Perhaps turn it around? No one dictates what you’re allowed to say. That’s what living in the land of freeze peach is all about. Heck, if you filter nothing, the Republicans might even nominate you for president!
But each person has to decide how they’ll communicate with others. Most people aren’t going to call you Lord Almighty, but they can if they really want to.
I always find it a bit odd how, in the English-speaking world anyway, conversations about the courteous use of language are regularly approached as though we’re establishing cast-iron commandments enforced by Thought Police.

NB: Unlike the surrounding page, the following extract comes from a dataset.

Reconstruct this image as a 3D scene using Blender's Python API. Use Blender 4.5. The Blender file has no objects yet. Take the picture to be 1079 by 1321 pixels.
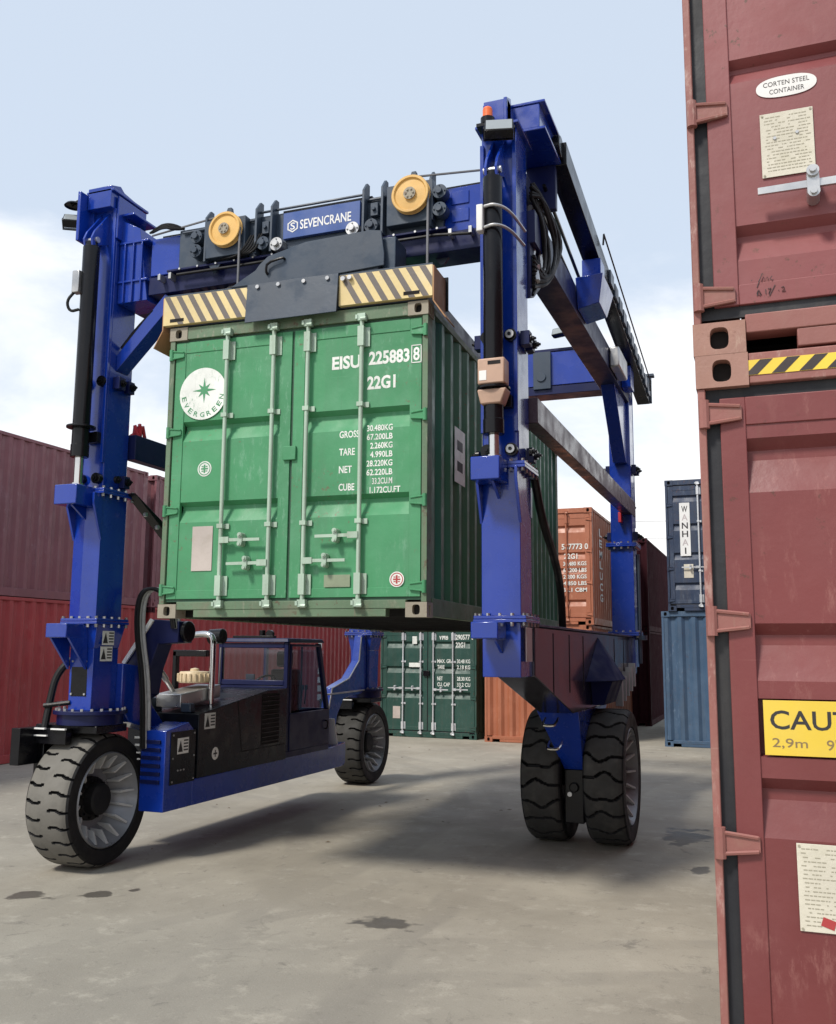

True story from about thirteen (fourteen?) years ago:
I come into work one day. Retail establishment. I’m working maintenance. Bump into department supervisor Jake. Also working in this department is Samantha, whose male gender identity is no secret because ‘Sam’ told us he was male. This particular day, he was scheduled to come in around noon. Our conversation:
Jake: Morning, sir.
Me: Morning.
Jake: Okay, so Sam is now Luke.
Me: 'Bout damn time.
Rest of the staff was onboard within a day and just as nonchalant about it. It’s really that easy, folks.
You don’t live near Berkeley, do you?’
I’ve seen people literally screamed at for daring to use an incorrect pronoun…
I’ve visited the Bay Area dozens of times over the years on both business and social calls, but I admit that, along with the cost of living there, the giant cloud of smug choking the what is otherwise a wonderfully diverse part of the country has kept me from ever considering relocating there. The profusion of tight-wound pretentious twits does not surprise me.
Of course, one of my friends is a 40 year plus Bay Area veteran (fled New England for grad school) and trans, and he says “Call me whatever you want as long as it isn’t late for dinner.”
Standards vary, even here. That said, there are a lot of tightly wound people here ready to take offense for the sake of other folks (not even themselves) when it comes to the behavior of people who are not themselves.